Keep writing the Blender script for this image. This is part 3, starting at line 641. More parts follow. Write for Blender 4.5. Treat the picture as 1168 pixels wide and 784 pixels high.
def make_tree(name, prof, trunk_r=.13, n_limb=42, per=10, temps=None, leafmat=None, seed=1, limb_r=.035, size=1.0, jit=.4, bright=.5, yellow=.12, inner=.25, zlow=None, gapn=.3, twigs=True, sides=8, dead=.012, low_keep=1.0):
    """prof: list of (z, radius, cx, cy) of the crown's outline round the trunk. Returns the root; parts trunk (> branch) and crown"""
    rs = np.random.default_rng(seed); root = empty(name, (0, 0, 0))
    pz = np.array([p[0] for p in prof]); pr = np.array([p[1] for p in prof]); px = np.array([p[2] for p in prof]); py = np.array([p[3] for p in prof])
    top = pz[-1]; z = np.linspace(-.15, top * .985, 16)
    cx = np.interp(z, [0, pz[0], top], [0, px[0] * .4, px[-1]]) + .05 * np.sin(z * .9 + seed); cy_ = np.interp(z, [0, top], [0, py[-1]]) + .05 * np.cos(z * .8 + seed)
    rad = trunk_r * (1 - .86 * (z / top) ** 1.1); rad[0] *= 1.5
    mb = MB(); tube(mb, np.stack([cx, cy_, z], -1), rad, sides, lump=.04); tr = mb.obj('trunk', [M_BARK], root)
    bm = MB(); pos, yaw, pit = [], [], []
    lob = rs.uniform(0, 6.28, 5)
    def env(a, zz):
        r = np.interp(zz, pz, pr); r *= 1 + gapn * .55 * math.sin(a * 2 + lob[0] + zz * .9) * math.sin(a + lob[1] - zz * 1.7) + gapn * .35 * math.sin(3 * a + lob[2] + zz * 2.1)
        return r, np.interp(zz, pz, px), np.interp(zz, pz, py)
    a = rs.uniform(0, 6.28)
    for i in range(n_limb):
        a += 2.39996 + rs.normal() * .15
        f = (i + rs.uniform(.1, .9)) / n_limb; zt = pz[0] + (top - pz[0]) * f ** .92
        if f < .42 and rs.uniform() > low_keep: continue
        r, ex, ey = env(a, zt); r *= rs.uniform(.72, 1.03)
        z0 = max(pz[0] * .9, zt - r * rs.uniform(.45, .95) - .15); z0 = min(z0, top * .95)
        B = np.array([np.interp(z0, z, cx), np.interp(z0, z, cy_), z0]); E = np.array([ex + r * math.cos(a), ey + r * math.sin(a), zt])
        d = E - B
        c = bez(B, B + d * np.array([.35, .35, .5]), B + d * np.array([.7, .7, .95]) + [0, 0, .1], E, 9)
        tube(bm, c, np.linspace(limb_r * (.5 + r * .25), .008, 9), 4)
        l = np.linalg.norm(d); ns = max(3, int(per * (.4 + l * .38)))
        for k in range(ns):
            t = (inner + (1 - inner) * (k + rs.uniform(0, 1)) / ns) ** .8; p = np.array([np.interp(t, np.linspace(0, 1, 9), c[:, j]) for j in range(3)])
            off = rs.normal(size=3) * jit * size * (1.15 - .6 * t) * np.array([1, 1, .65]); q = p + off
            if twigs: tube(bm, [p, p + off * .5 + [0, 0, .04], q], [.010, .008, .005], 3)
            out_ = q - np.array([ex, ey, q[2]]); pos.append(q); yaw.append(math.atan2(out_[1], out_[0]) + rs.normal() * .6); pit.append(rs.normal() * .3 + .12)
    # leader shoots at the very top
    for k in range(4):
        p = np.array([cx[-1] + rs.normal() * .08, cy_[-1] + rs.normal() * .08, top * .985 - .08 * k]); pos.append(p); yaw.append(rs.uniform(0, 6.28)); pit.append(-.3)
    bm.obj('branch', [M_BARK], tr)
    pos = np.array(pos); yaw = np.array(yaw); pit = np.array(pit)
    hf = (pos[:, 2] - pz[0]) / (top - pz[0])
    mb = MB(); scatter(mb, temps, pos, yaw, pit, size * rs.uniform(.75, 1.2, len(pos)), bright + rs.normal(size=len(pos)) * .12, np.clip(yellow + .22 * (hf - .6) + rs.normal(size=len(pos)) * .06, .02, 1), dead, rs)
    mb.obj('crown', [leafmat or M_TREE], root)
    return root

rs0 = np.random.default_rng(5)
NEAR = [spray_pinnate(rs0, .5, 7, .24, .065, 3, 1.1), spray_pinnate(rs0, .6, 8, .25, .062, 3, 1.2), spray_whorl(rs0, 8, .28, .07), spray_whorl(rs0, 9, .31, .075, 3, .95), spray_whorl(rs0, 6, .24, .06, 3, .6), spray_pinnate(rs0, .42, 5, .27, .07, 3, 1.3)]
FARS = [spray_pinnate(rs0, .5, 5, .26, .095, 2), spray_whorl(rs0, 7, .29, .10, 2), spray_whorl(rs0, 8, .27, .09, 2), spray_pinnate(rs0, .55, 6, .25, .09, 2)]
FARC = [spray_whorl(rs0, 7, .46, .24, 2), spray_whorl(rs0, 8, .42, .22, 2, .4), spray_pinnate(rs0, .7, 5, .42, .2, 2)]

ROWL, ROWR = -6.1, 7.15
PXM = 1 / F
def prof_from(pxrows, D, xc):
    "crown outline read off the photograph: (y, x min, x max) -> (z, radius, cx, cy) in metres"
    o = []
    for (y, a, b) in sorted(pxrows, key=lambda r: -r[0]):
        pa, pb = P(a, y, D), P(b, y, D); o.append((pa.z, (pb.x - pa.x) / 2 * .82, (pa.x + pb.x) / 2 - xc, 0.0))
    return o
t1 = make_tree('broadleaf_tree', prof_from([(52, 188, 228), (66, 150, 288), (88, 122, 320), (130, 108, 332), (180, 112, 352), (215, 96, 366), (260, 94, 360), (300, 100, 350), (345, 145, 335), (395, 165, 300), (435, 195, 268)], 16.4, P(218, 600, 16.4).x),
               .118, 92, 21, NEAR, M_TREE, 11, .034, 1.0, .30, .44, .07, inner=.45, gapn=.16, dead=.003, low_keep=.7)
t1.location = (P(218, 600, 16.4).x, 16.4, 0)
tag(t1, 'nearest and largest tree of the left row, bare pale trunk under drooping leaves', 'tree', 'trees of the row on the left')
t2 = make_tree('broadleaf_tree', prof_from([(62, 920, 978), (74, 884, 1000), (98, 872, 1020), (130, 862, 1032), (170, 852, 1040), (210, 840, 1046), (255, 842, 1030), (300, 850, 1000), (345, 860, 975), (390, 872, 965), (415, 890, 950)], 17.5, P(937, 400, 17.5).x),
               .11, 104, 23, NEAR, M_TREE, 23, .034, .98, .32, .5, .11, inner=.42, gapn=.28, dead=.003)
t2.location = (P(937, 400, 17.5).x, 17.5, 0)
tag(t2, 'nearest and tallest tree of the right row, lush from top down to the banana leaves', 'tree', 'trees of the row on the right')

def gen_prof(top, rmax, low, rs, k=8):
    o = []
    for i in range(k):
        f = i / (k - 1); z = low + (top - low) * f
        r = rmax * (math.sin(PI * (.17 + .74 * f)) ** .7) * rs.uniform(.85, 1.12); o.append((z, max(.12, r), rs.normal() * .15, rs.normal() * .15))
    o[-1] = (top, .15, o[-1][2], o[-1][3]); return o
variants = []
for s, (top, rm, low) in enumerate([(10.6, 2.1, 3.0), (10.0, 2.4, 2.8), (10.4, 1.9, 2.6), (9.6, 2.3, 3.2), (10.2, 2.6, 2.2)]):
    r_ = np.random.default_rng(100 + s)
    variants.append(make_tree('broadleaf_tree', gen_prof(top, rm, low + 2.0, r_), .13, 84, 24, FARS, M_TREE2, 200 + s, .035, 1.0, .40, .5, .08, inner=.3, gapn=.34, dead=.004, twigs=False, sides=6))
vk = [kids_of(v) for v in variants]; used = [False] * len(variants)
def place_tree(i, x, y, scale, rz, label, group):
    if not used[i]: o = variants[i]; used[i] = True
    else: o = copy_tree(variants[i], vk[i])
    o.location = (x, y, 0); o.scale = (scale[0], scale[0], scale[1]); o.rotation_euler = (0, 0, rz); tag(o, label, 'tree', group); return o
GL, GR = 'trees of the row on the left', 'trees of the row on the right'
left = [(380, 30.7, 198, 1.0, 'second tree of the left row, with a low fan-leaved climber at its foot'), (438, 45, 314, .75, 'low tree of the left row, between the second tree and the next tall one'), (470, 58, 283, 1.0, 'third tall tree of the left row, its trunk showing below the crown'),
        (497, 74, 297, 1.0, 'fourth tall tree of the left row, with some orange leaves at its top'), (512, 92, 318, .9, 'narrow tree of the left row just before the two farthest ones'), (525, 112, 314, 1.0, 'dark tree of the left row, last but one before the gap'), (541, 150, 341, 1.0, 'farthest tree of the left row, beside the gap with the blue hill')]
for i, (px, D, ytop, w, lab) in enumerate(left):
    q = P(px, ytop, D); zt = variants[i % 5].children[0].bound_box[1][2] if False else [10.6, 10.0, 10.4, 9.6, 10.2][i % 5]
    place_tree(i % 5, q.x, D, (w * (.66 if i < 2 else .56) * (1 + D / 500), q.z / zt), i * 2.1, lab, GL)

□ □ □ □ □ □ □

:: Task requirements ::
Report how many lines in the data include the word "parts", and give nothing but the count.

:: Result ::
2